## [TASK REQUIREMENTS]
Pick out all lines in the listing holding the string "that" and copy them.

## [DATA SHOWN]

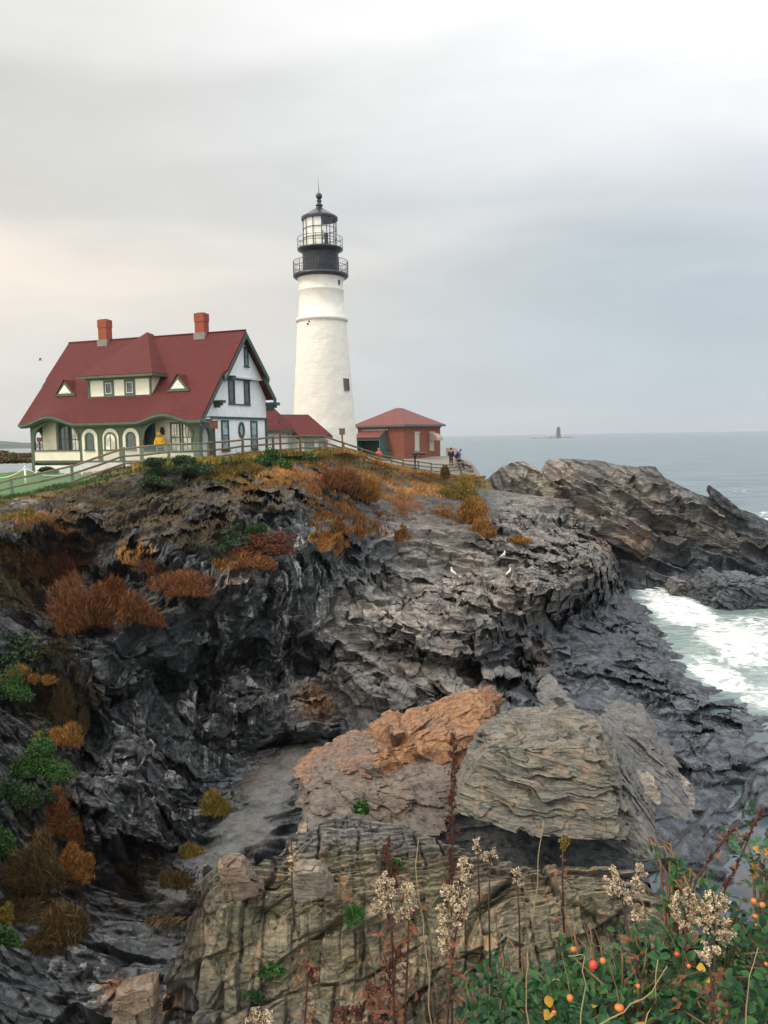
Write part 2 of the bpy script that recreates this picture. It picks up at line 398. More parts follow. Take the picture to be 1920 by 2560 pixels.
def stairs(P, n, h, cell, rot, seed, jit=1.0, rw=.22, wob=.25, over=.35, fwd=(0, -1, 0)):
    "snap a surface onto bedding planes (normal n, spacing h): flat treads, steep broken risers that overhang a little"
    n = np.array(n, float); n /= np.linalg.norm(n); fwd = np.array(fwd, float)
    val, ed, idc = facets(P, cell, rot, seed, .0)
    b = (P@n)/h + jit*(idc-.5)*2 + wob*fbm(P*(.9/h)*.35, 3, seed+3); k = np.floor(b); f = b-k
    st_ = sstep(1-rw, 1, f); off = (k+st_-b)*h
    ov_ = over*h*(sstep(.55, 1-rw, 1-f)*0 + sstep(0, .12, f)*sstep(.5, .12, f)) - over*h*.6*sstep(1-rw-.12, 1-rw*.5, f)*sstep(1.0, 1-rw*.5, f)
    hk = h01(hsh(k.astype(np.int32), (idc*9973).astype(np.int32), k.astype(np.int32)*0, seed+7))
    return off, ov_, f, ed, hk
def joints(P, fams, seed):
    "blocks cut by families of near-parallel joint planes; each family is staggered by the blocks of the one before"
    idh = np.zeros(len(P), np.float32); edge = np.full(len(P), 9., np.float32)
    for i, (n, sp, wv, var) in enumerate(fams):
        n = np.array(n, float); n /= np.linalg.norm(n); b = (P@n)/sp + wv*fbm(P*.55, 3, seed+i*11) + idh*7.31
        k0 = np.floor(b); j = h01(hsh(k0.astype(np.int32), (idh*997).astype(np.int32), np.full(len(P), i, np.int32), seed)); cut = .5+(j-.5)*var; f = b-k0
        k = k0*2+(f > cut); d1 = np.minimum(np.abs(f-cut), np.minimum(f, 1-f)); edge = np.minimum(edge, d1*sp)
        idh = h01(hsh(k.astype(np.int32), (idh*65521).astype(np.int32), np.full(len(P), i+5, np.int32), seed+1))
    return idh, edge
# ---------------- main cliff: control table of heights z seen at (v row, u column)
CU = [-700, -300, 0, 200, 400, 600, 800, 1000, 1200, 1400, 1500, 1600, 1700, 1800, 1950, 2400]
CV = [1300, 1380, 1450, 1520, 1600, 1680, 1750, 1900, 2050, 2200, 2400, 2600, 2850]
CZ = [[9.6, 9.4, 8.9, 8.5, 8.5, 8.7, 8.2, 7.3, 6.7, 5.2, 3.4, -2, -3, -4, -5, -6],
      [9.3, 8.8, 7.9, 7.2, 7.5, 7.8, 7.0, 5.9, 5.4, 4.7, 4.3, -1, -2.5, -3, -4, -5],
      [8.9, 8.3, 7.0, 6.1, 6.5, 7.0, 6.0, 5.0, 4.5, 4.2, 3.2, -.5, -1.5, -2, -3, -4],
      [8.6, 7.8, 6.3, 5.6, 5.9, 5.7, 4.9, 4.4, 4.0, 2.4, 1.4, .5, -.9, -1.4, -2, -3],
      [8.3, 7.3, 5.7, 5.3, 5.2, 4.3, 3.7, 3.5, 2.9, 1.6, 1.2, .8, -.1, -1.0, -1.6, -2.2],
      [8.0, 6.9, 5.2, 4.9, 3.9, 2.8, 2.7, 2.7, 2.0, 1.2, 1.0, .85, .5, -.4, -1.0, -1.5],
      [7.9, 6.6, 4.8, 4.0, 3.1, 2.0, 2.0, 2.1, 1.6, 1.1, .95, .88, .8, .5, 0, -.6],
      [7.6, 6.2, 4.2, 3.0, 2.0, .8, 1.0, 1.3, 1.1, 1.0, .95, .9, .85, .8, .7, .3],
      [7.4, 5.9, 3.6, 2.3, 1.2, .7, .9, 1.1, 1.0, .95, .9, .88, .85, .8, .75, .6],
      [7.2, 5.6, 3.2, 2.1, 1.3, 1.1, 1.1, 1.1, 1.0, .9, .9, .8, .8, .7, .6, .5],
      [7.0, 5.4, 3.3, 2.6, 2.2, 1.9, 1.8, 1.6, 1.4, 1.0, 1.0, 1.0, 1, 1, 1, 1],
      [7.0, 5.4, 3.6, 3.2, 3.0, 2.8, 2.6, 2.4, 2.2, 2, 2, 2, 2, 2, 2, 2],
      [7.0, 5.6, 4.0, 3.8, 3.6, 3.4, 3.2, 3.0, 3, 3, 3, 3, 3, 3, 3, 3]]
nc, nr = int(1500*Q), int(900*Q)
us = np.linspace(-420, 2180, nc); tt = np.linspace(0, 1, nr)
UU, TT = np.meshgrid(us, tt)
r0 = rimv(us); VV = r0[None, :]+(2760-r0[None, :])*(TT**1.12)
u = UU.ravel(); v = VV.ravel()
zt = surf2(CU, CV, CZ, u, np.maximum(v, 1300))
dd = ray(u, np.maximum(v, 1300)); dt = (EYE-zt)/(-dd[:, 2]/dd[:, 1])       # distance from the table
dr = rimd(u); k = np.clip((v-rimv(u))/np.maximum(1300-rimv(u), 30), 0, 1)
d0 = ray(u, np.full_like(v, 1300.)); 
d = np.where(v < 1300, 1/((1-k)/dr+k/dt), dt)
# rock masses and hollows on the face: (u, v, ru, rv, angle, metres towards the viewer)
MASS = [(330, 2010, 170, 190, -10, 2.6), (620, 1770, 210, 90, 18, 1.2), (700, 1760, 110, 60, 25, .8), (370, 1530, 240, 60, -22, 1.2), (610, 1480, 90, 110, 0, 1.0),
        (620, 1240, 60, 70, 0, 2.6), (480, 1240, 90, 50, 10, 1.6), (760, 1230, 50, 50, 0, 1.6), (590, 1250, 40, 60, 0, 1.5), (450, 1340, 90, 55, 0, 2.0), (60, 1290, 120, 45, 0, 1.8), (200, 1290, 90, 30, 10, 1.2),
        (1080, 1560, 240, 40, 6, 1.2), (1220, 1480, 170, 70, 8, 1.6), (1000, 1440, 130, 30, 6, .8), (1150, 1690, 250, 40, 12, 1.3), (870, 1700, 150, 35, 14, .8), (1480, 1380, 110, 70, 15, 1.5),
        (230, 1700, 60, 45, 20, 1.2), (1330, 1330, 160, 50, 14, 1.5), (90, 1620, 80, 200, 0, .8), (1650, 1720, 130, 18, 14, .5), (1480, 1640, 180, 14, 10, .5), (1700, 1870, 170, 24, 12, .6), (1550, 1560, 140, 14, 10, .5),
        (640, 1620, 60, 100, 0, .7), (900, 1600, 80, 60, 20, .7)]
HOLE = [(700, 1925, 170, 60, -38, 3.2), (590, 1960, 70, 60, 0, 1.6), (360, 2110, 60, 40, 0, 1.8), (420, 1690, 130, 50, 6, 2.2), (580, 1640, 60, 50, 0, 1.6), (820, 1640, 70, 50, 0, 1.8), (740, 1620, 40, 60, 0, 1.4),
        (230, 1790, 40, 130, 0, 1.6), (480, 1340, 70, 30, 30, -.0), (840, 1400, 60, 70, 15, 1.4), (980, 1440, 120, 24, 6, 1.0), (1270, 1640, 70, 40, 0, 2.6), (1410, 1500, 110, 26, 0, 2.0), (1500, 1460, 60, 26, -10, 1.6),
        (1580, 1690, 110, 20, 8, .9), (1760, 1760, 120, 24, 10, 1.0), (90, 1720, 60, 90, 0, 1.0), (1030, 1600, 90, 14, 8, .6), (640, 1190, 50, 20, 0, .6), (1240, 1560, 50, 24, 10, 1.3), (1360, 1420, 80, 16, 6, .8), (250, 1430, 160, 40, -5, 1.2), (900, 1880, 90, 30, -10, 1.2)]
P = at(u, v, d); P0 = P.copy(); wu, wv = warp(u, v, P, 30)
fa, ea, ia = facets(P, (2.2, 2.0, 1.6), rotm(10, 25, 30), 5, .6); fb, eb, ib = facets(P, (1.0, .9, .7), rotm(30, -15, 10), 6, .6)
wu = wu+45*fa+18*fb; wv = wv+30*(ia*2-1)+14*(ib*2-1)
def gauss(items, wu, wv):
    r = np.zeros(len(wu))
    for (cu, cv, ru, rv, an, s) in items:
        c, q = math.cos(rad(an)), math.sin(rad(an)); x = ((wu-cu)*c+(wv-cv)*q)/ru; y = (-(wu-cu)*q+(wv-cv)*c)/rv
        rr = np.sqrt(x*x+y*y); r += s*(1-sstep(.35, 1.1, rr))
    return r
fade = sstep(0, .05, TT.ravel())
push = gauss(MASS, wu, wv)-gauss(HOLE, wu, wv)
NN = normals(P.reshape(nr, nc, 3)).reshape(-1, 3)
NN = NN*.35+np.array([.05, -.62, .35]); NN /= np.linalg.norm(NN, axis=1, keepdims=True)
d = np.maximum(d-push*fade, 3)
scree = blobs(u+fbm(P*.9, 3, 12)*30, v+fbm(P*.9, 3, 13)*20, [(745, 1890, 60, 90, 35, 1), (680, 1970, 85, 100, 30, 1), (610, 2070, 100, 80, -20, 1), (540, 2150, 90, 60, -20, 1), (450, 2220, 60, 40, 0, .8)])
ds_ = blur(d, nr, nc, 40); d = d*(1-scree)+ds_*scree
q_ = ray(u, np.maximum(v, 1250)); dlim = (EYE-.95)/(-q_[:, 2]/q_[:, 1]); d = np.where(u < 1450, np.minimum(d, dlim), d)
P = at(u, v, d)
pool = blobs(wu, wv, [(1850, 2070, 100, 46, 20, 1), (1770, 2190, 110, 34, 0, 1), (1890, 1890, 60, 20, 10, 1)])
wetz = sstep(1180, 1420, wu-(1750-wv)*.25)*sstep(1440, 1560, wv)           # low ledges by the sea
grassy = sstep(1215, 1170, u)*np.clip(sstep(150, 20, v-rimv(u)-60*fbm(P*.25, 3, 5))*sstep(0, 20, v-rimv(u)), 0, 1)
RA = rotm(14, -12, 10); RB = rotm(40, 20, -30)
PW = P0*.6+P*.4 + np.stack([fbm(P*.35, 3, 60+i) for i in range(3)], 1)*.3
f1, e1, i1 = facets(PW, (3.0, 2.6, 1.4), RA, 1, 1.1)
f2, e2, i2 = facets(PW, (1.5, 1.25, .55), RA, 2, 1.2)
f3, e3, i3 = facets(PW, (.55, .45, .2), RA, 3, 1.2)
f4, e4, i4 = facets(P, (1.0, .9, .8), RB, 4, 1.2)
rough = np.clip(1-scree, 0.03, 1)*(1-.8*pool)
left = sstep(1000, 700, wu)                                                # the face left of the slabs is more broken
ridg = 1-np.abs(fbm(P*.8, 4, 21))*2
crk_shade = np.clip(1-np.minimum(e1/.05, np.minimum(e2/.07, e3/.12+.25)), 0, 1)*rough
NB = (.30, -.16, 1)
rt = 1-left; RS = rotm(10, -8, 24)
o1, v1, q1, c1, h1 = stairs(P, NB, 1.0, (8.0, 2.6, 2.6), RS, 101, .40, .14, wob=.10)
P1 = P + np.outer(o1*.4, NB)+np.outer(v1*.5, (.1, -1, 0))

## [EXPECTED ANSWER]
Write part 2 of the bpy script that recreates this picture. It picks up at line 398. More parts follow. Take the picture to be 1920 by 2560 pixels.
    "snap a surface onto bedding planes (normal n, spacing h): flat treads, steep broken risers that overhang a little"